After the meeting, she echoed those concerns. “Considering the city’s history, that in fact just a few years ago, our legal staff signed an agreement on the life of a landfill that directly conflicted with an explicit Council resolution, and that the City Manager has the authority to modify the Rule 11 agreement without Council approval, I believe it’s prudent to maintain the concern that the extensions in this contract could lead to an extension of the life of the landfill,” she said in an email to In Fact Daily.

 

The Allied landfill has had other issues. In the late 2000s, when the facility was still operated under the name BFI, that firm went around Travis County Commissioners Court – and against regional wishes – to expand the landfill by order of the Texas Commission on Environmental Quality.

 

Now owned and operated by Allied Waste, the facility is set to close in November 2015. Allied’s deal to process the AE waste would expire on October 31, 2015. By then, staff hopes to have the deal wrapped in to the city’s master waste contract – a move that would coincide with the shuttering of the Allied landfill.

 

However, the Allied contract also contains language that would extend its handling of waste beyond that date. Contrary to Morrison’s worries, the company insists that it will close the landfill no matter the status of the contract. The AE waste, they say, would be handled by another Allied facility in the eventuality that the deal needs an extension.

 

The agreement had proved controversial at the Zero Waste Advisory Commission meeting. There, members eventually concluded that they should recommend the deal with the caveat that it should not contain any extensions. Chair Rick Cofer voted against the agreement entirely. Commissioner Daniela Ochoa Gonzalez abstained.

 

Also, at the March Council meeting, Texas Disposal Systems questioned the integrity of the city’s bidding process. Though the company admitted to an error on its part – something that occurred when it failed to submit the two operative pages of its bid – TDS representatives insisted that Council members should consider the complete document, and that it would save the city a substantial amount over the Allied bid.

 

Texas Disposal attorney Michael Whellan continued to hit the city on its procurement process. “Mistakes here have been made by the bidder and by city staff in a failure to synchronize city policy,“ Whellan said. “Ultimately, the public process – what we’re doing today, voting on contacts – is the opportunity, the checks and balance that exists in our system that you make sure that bidding, city staff review, and ultimately contracts are synchronized with city policy.”

 

Whellan went on to suggest that an award of the AE contract to Allied would go against the city’s zero waste efforts. As part of that argument, he stressed that Texas Disposal reuses some of the waste produced by Austin Energy, and that Allied would not.

 

Further, Whellan argued that Allied had failed to complete its own bid for the contract when he said that the company overlooked a relatively small section of the sheet.

 

Allied’s Lee Kuhn countered that the company had in fact responded to that portion of the bid.
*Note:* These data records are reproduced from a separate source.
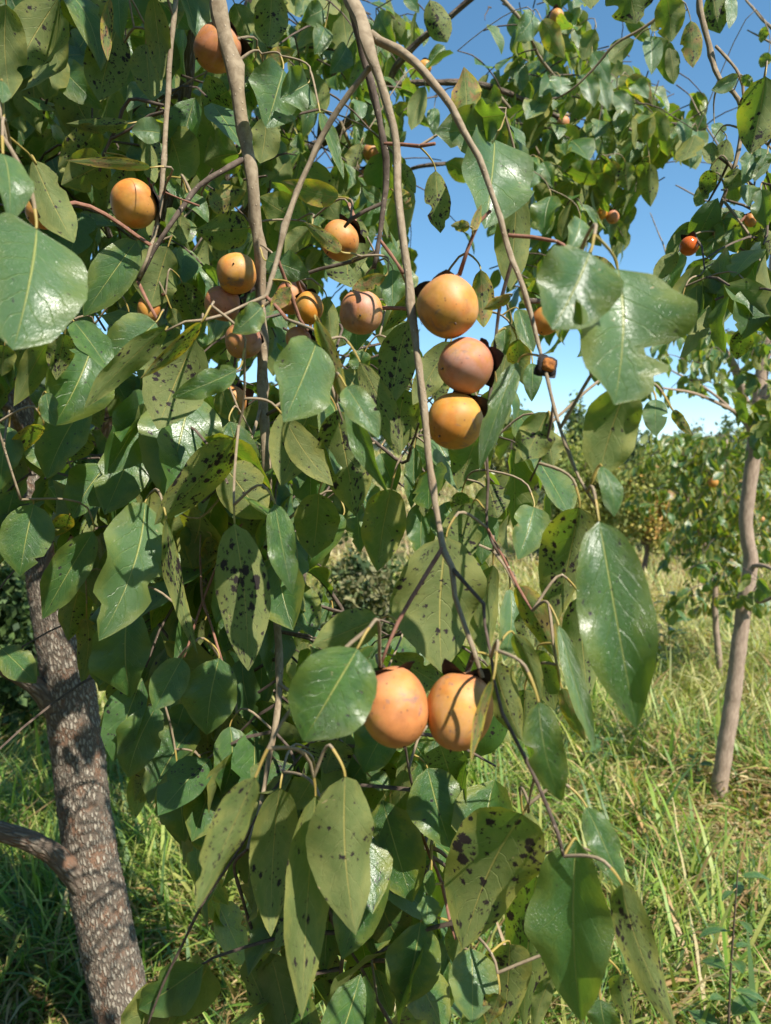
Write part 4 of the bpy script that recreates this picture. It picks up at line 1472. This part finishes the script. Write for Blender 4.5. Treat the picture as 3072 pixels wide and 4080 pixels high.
# ------------------------------------------------------------------ the big leaves, one by one
# sheet, base x y, tip x y, width, side seen (T upper, W upper with pale wax, t upper turned from the sun, U under, u under lit from behind, Y yellowing, B browned), distance
SHEET = {c + str(r): (1024 * 'ABC'.index(c), 1020 * r) for c in 'ABC' for r in range(4)}
LEAVES = """
A0 40 30 70 640 270 u .74
A0 200 60 350 325 120 t 1.15
A0 720 60 495 115 110 Y 1.0
A0 760 170 640 655 270 U .86
A0 770 -60 790 270 130 t .82
A0 715 -10 700 395 75 B .80
A0 990 -20 1045 525 150 u .80
A0 945 285 975 645 185 U .84
A0 830 800 428 800 92 u .84
A0 640 830 375 1085 200 u .86
A0 1050 865 850 850 150 W .82
A0 975 1085 425 1040 72 Y .76
A0 690 1050 395 1200 250 u .86
A0 960 920 1005 1185 100 U .86
A0 840 1060 720 1440 160 U .88
A0 215 1035 480 1575 235 U .65
A0 20 1000 60 1455 230 W .48
A0 10 525 15 670 90 W .52
A0 1480 590 1310 690 230 u 1.0
A0 1545 1000 1320 1050 270 U 1.0
A0 1360 1335 1600 1230 165 Y .95
A0 1605 1480 1265 1490 230 u .92
A0 1215 1250 1350 1445 110 T .84
A0 1085 1165 1195 1310 80 t .84
A0 1175 1390 1190 1585 130 U .86
A0 1520 20 1600 245 180 U .98
A0 1640 400 1540 470 120 U .9
A0 470 85 385 200 100 Y 1.3
A0 300 -40 250 180 190 t 1.2
A0 60 -40 140 130 200 t 1.1
A0 870 30 860 -80 110 u 1.0
A0 1170 20 1190 150 110 U 1.1
A0 560 560 470 790 150 t 1.3
A0 230 500 250 770 150 u 1.2
A0 330 520 420 780 110 u 1.3
A0 130 640 150 860 120 U 1.2
B0 95 -90 70 305 215 U .95
B0 60 405 248 325 100 B .90
B0 70 425 45 628 78 t .86
B0 170 450 60 830 330 T .84
B0 330 540 150 640 250 W .83
B0 60 760 20 1060 200 U .92
B0 410 730 562 1165 85 T .80
B0 527 1275 155 1175 155 Y .76
B0 305 1440 15 1275 230 u .95
B0 345 1480 180 1655 130 U .88
B0 545 1630 305 1440 95 Y .70
B0 625 1390 640 1770 175 U .84
B0 805 1300 682 1210 92 W .74
B0 880 1235 1000 1350 110 B .74
B0 1158 1105 1190 1512 165 U .72 n
B0 1555 850 1150 860 290 W .72
B0 1400 760 1610 740 260 T .71
B0 1350 738 1340 432 195 Y .80
B0 1540 905 1475 1485 440 W .72
B0 1690 1230 1640 1880 230 U .76
B0 1380 1470 1255 1460 72 Y .60
B0 1400 1490 1455 1322 60 Y .60
B0 1150 700 1150 885 85 t 2.0
B0 1090 560 1000 845 115 U 1.4
B0 930 1060 1028 1255 90 u 1.2
B0 430 60 290 130 140 W 1.3
B0 440 180 370 355 130 T 1.3
B0 580 300 470 480 130 T 1.25
B0 790 80 905 300 120 t 1.5
B0 1120 0 1235 275 160 U 1.5
B0 650 650 640 790 100 W 1.7
B0 300 760 330 880 100 u 1.5
B0 260 870 300 990 90 t 1.6
B0 820 700 950 850 90 t 1.6
B0 670 930 600 1100 100 U 1.7
C0 730 -200 795 155 310 u 1.2 n
C0 990 -40 1022 272 185 u 1.25
C0 1145 135 1160 442 125 B 1.4
C0 1290 -60 1335 218 145 U 1.3
C0 1400 -40 1392 188 75 W 1.3
C0 890 235 890 485 120 W 1.42
C0 915 238 1036 548 135 U 1.42
C0 1010 300 1040 540 90 U 1.42
C0 780 258 618 395 125 U 1.45
C0 960 120 890 200 60 U 1.4
C0 1630 495 1530 1000 275 u 1.0
C0 1450 505 1278 585 92 T 1.1
C0 1480 490 1545 560 60 t 1.1
C0 880 1060 885 1342 118 u 2.1
C0 830 1040 860 1190 100 u 2.1
C0 1090 775 1130 960 92 W 2.1
C0 1190 850 1140 1098 130 W 2.1
C0 150 1035 70 1235 120 T 1.9
C0 190 1050 255 1220 88 T 1.9
C0 240 1270 195 1535 165 t 1.8
C0 430 1420 350 1640 150 W 1.8
C0 1150 1440 1000 1580 70 u 1.2
C0 1120 1490 980 1660 90 U 1.2
C0 130 100 10 270 160 W 1.7
C0 180 130 330 380 130 Y 1.7
C0 530 190 440 390 120 u 1.9
C0 300 500 310 620 140 W 1.9
C0 510 340 620 540 110 W 1.9
C0 450 480 520 700 130 T 2.0
C0 740 500 900 700 110 Y 2.0
C0 760 520 870 640 100 W 2.0
C0 560 520 610 720 110 W 2.0
C0 640 600 780 750 100 T 2.0
C0 620 1050 650 1250 110 Y 2.0
C0 720 1050 740 1240 120 u 2.0
C0 1300 800 1340 940 80 W 1.2
C0 1290 920 1260 1060 100 U 1.15
C0 1380 900 1330 1180 130 U 1.15
C0 1270 1100 1230 1280 110 u 1.14
C0 1250 1180 1180 1340 90 U 1.15
C0 1540 1000 1480 1200 130 T 1.08
C0 1600 960 1560 1180 140 t 1.08
C0 1640 1000 1600 1080 110 t 1.05
C0 1450 1090 1400 1240 120 U 1.1
C0 1300 1360 1230 1460 90 T 1.15
C0 1200 1450 1240 1570 100 T 1.15
C0 1430 1370 1380 1500 130 T 1.12
C0 1360 1420 1400 1600 180 t 1.12
C0 1420 1480 1440 1640 140 t 1.1
C0 1520 1200 1520 1340 110 T 1.1
C0 1600 1230 1640 1480 130 t 1.05
C0 1300 1550 1290 1680 120 t 1.12
C0 1600 1480 1650 1660 130 U 1.05
C0 1630 170 1600 280 60 u 1.8
C0 1650 340 1600 440 75 u 1.8
A1 235 -175 85 610 600 W .47 o
A1 885 -100 540 392 255 T .80
A1 1090 -60 975 335 290 U .93
A1 1010 430 672 735 320 W .74
A1 480 425 722 765 190 T .70
A1 420 505 365 805 165 u .76
A1 310 555 88 975 170 u .86
A1 590 600 352 1100 400 T .82
A1 1080 465 545 990 165 U .64
A1 1305 430 908 795 95 Y .62
A1 1265 535 1020 1125 400 U .69
A1 1535 738 1112 915 165 T .60
A1 960 890 678 1420 320 T .80
A1 560 950 302 1445 285 t .86
A1 1235 890 1070 1570 500 W .78
A1 1512 1192 1000 1745 250 u .67
A1 1487 1072 1645 1610 235 t .80
A1 60 1108 5 1515 215 t .80
A1 278 1098 -10 1385 112 Y .78
A1 690 1360 470 1700 270 t .90
A1 890 1395 745 1570 150 W .94
A1 1695 330 1505 500 165 W .60
A1 300 890 362 1105 120 t .74
A1 880 90 780 340 110 u .95
A1 1110 340 1180 480 90 u .95
A1 1180 170 1290 520 190 u .97
A1 30 580 10 780 130 u 1.0
A1 230 1150 300 1400 200 t .95
A1 840 1150 760 1420 200 t .95
A1 1100 1540 1200 1700 180 t .92
A1 540 1150 470 1330 160 u .96
A1 1440 860 1530 1080 150 u .85
A1 1560 560 1500 700 120 U .95
A1 620 540 520 700 140 T .9
A1 830 380 740 520 130 u .9
B1 385 560 170 1078 400 W .55
B1 578 848 790 1185 190 W .55
B1 668 688 935 1285 175 U .62
B1 190 1065 495 1490 200 u .65
B1 515 1000 640 1690 340 u .70
B1 590 880 855 1545 125 t .58
B1 980 425 870 970 240 U .80
B1 1255 555 1010 965 190 U .75
B1 960 865 920 1295 255 u .85
B1 1200 700 1160 970 140 u .80
B1 1445 1125 1300 1515 285 u .80
B1 1690 690 1440 1400 150 t .58
B1 640 300 650 615 235 t .95
B1 450 265 472 605 112 U .85
B1 880 90 878 365 158 t .90
B1 1065 232 815 495 110 Y .80
B1 600 -80 610 205 290 U .92
B1 60 30 345 130 190 W .76
B1 830 130 618 215 95 B .70
B1 215 205 88 355 100 B .66
B1 1450 88 1470 465 150 B .72
B1 1645 262 1468 345 72 Y .60
B1 1610 475 1612 645 100 t .62
B1 1650 440 1555 905 200 U .86
B1 250 1195 270 1515 165 T .85
B1 350 1328 350 1660 210 t .86
B1 1150 1185 1315 1530 250 W .86
B1 1020 1245 1000 1635 115 t .86
B1 1130 1390 1080 1690 160 u .84
B1 180 1050 150 1250 150 U .95
B1 380 415 580 1000 110 Y .56
B1 870 640 830 900 120 u .9
B1 1400 930 1440 1150 170 u .9
B1 700 620 640 760 140 t .9
B1 800 1280 900 1520 180 t .92
B1 930 430 1000 640 150 T .95
B1 1560 850 1620 1090 110 U .66
B1 1500 1480 1560 1700 220 U .78
B1 1330 1530 1300 1700 130 u .82
C1 492 -20 248 478 500 T .42 o
C1 672 85 650 965 680 W .44 m
C1 740 835 540 1470 350 u .50
C1 920 930 922 1172 150 W .58
C1 1030 1000 1158 1168 70 Y .58
C1 220 1010 60 1320 240 U .56
C1 20 540 62 835 150 Y .78
C1 30 345 125 625 130 T .76
C1 120 695 115 945 115 T .76
C1 210 1095 5 1345 150 u .60
C1 220 1130 250 1360 190 U .75
C1 570 1365 650 1690 130 T .50
C1 1185 190 1185 540 200 t 1.0
C1 1092 265 1030 565 72 u 1.0
C1 1440 120 1235 510 180 t 1.0
C1 1520 225 1488 538 220 T .92
C1 1500 470 1440 670 130 u .95
C1 1600 245 1675 560 125 T .92
C1 1062 -25 905 168 110 U 1.1
C1 1330 20 1290 180 170 t 1.05
C1 1450 -20 1400 180 170 u 1.05
C1 1540 30 1600 240 160 t 1.0
C1 1390 140 1330 330 150 t 1.05
C1 580 1380 640 1560 80 Y .52
C1 480 30 690 130 110 Y .6
A2 218 -50 128 415 305 t .80
A2 940 -60 640 838 430 W .72 n
A2 605 125 275 695 235 t .85
A2 505 515 440 835 205 u .90
A2 832 630 850 1205 345 t .80
A2 1080 45 1282 925 105 U .70
A2 1178 948 995 1290 225 T .70
A2 1420 948 1340 1445 330 t .72
A2 1442 335 1400 725 170 T .78
A2 1520 75 1610 1030 330 U .62
A2 1015 1255 830 1720 270 t .80
A2 1490 1390 1440 1830 250 T .78
A2 1625 635 1555 940 200 t .86
A2 10 885 235 1110 190 t 1.0
A2 560 690 530 1125 150 u .92
A2 1170 670 1160 970 130 t .92
A2 1570 945 1645 1365 190 t .82
A2 1078 1040 745 1380 115 u .90
A2 1280 60 1240 330 190 t .88
A2 700 900 640 1130 140 t .92
A2 1200 1240 1130 1480 170 t .86
A2 1560 1250 1620 1480 170 T .84
A2 1330 700 1260 900 120 U .88
A2 900 1450 960 1620 140 u .86
A2 450 20 350 160 120 Y .95
A2 1150 1650 1200 2140 280 t .80
A2 1330 1640 1480 1850 200 u .84
A2 980 1640 870 1880 160 u .9
A2 1370 160 1330 420 110 Y .86
B2 118 -50 230 535 180 t .59
B2 400 -120 358 300 290 u .74
B2 560 20 305 398 205 t .82
B2 650 -50 668 262 150 T .95
B2 870 -150 780 385 285 u .70
B2 1070 -60 1060 310 190 t .86
B2 1228 160 1200 1045 560 U .60
B2 1400 -60 1270 355 260 U .64
B2 1530 345 1500 1000 190 U .70
B2 1640 500 1600 970 165 W .74
B2 790 690 355 865 250 U .55
B2 650 885 300 1485 520 T .45
B2 880 935 1240 1150 200 u .62
B2 1535 975 1720 1490 220 u .55
B2 1530 1085 1388 1630 72 B .46
B2 860 1380 690 1690 270 t .70
B2 130 770 200 980 200 t .90
B2 860 830 730 950 110 W .78
B2 470 590 390 730 110 t .9
B2 30 870 20 1320 160 t .84
B2 520 1480 440 1700 300 U .70
B2 1010 1540 900 1720 130 u .68
B2 1160 1480 1130 1650 110 t .70
B2 700 0 760 200 110 W .93
B2 1500 -40 1460 340 170 t .80
B2 1160 320 1120 560 150 U .7
C2 130 -30 25 310 230 W .74
C2 425 -30 255 735 330 u .58
C2 552 60 795 1410 440 T .45
C2 20 475 285 960 175 Y .65
C2 420 550 480 1215 245 U .60
C2 290 735 530 1560 120 W .55
C2 310 1140 462 1490 110 Y .57
C2 0 790 180 1240 130 u .54
C2 150 890 262 1290 190 u .58
C2 160 1230 310 1880 250 t .45
C2 60 640 130 880 120 U .68
C2 70 1150 60 1480 160 u .62
A3 1190 -55 1205 525 260 t .84
A3 1420 -10 1370 220 170 u .86
A3 1000 10 910 230 190 u .92
A3 1655 60 1270 930 230 U .45
B3 150 130 90 1095 310 U .62
B3 380 180 290 1630 290 U .52
B3 572 55 640 1085 410 U .50
B3 1105 0 1258 520 360 T .65
B3 1725 300 1330 1180 560 u .56
B3 1060 1000 940 1540 335 T .66
B3 1110 825 1090 1025 135 W .64
B3 1130 660 1120 835 75 t .64
B3 1390 1170 1395 1655 310 W .62
B3 770 1305 870 1615 145 t .75
B3 510 1225 372 1545 140 u .76
B3 190 1260 10 1450 230 u .80
B3 1015 560 825 640 150 U .74
B3 850 680 945 905 100 u .74
B3 930 655 1020 925 70 Y .73
B3 370 50 240 270 200 u .66
B3 740 60 860 140 120 W .70
B3 960 10 888 385 120 u .67
B3 860 180 850 370 70 Y .70
B3 1570 1465 1500 1670 135 Y .60
B3 1300 990 1280 1280 130 U .68
B3 450 330 500 760 150 U .58
B3 480 150 460 420 180 u .60
B3 190 1410 400 1640 130 u .8
B3 1230 1220 1190 1640 140 t .7
B3 1640 1140 1600 1700 300 u .64
B3 1480 1440 1340 1750 150 t .66
B3 620 1340 640 1500 80 u .8
C3 405 465 435 1650 480 t .50
C3 470 255 700 780 190 T .52
C3 700 755 1065 1720 240 u .50
C3 60 290 195 735 200 U .60
C3 150 690 60 1680 340 u .66
C3 690 1340 770 1720 140 u .60
C3 240 1360 120 1720 110 U .62
C3 700 735 780 940 100 u .58
C3 560 1500 600 1720 200 t .60
C3 250 900 300 1360 200 u .62
"""
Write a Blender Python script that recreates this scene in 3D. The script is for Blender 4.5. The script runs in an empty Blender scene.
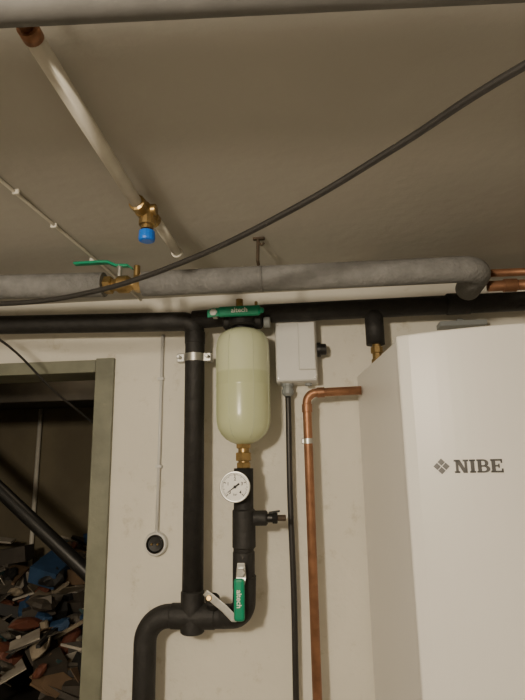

He also leveled his own accusations at the city. “My company met all the rules and provided a complete bid,” Kuhn said. “We’re concerned that the integrity of the bid process would be lost if this (item) is rebid.”

 

Texas Disposal had called on Council members to force city purchasing to rebid the project.

 

Local politico Mark Littlefield also represents Allied. After the meeting, he turned back to a remark made by Council Member Bill Spelman during the March debate. “My favorite quote was Council Member Spelman’s from last month,” Littlefield said, “’I don’t think $40,000,” the figure that Texas Disposal argued it would save the city if awarded the contract, “is worth our integrity.”

 

For his part city purchasing officer Byron Johnson was circumspect. “I think it’s a case of where both of them are doing what a lot of companies would,” he told In Fact Daily. “They both want the contract. They obviously see the value in the contract and so a lot of the rhetoric is, again, just trying to get what they hope is a position point that will get them the contract at Council.”